October 30, 2008

A Critical Retraction:
From British theatre critic Mark Shenton: Critics are only human - we all make mistakes. And no one beats me up more for mine than me! So today it’s time to fess up, as they say Stateside, to one of mine: I’ve already admitted here to attending Waste at the Almeida (not so) fresh from a transatlantic return journey, and now I’ve discovered that I must have written my review, too, in an advanced state of jetlag, too.

In my Sunday Express notice, I referred to a fine ensemble cast that includes “Will Keen as the politician and the superb, graceful Phoebe Nicholls as his long-suffering wife. ” Except, of course, that Phoebe Nicholls is playing his sister, not wife.


But at least I am not alone: I did a quick trawl of other reviews, and discovered that the identical mistake was perpetrated by two other colleagues! In his Tribune notice, Aleks Sierz even draws the conclusion that it reveals that the play suggests that the English are not much good at love: “When his wife, Frances, finally confronts him at the end of the story, Henry shows a sublime indifference which makes you wonder why the couple haven’t gone their separate ways long ago. No, the chief erotic drive in the play - and the only thing that makes it bearable to watch- is its boys’ club politics: not sex, but power. When the men talk affairs of state, the pulse quickens. Directed stolidly by Samuel West, Waste is a perfect example of the ghastly lack of warmth between the sexes among the English upper classes during the first part of the last century.”

And in the
Jewish Chronicle, John Nathan writes, “Phoebe Nicholls as Trebell’s loving but sexually uninterested wife outshines even Keen’s excellent performance.” Those two further wrongs, of course, don’t make it right that I got it so wrong, too - and of course our common mistake is now embedded for posterity in the pages of Theatre Record and/or the internet.

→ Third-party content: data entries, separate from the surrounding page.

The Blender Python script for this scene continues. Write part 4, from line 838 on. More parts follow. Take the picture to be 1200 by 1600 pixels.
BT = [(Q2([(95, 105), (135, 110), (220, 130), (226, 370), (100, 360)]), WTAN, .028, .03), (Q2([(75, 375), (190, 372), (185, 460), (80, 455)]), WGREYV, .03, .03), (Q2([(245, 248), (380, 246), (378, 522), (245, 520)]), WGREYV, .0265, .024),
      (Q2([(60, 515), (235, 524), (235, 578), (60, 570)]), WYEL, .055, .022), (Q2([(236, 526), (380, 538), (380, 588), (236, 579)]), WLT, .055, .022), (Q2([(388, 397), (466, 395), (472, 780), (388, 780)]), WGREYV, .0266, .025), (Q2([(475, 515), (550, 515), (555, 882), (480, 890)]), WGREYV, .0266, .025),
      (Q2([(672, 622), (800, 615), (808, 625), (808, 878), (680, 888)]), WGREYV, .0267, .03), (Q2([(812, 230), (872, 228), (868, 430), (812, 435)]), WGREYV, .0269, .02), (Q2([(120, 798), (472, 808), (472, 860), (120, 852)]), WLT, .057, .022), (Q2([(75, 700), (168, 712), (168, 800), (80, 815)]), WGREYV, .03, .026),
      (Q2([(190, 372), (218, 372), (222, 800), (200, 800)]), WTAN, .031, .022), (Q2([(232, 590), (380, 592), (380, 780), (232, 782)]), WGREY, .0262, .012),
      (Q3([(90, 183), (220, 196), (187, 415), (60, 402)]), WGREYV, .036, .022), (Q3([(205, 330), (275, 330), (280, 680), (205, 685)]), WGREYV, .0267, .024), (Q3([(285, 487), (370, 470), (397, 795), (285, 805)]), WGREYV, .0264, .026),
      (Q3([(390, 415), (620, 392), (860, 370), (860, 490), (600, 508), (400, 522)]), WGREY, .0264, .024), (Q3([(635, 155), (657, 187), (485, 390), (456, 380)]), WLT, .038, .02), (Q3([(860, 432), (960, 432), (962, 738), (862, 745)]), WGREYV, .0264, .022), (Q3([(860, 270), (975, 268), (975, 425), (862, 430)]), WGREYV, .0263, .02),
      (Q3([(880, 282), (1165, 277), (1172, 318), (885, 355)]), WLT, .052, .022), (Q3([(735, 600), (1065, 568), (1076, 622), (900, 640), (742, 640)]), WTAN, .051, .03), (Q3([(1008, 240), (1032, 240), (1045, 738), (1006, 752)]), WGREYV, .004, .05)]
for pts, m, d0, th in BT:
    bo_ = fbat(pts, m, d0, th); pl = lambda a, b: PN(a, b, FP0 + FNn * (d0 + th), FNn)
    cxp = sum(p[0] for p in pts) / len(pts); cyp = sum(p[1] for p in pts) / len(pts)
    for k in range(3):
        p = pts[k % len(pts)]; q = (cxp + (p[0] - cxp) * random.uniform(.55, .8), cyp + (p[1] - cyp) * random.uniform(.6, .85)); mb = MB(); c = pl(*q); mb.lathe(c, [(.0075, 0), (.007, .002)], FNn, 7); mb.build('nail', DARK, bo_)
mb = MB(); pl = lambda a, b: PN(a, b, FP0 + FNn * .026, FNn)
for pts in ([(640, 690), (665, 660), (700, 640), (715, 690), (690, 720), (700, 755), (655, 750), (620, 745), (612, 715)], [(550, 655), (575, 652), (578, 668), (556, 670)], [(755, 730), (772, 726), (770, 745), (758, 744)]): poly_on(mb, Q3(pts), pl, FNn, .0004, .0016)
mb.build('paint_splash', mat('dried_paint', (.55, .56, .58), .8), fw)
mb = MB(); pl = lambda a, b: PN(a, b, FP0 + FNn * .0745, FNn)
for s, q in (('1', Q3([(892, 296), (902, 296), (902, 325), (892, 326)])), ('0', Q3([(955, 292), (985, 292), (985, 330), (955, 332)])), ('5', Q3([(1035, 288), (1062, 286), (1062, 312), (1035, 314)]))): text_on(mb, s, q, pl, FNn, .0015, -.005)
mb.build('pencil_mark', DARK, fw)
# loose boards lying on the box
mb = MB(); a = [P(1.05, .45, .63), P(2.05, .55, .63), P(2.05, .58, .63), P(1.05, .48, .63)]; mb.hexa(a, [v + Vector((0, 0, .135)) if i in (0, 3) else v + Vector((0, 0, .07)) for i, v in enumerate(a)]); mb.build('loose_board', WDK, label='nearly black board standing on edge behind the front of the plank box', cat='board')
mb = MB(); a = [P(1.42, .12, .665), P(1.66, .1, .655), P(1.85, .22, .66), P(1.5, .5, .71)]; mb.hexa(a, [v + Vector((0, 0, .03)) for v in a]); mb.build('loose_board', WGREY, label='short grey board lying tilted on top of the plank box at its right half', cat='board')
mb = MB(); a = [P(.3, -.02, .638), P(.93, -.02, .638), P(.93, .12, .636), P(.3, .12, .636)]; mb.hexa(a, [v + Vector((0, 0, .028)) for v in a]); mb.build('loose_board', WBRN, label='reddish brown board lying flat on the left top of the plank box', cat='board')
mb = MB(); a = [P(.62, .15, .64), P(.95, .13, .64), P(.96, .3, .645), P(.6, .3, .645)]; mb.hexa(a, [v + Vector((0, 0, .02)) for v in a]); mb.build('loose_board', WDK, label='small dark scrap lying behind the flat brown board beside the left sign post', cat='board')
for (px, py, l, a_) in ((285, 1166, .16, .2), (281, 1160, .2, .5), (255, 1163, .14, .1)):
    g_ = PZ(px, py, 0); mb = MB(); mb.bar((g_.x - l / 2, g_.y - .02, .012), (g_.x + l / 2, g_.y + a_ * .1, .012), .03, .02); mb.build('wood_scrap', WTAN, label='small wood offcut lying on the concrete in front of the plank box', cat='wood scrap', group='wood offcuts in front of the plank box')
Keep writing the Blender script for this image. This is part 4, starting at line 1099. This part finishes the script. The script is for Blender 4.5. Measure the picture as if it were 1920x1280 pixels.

So I apologise unreservedly and publicly to Ms Nicholls....
His blunder was apparently the result of his having fallen asleep in the middle of the play, which I assume is a common West End malady, much like heading to the exits in the seventh inning is at Dodger Stadium. And of course, some of the responsibility for that snafu has to be shouldered by Phoebe Nicholls, an actress of such refined skill and classic beauty that she possesses the power to cloud the minds of even the most hardened critic into confusing filial devotion with marital ennui. Nevertheless, I may be making a quick, post-election trip to London to see Waste, so long as I can find lodging of some sort; before I die, I have to see the Phoenician on stage at least once.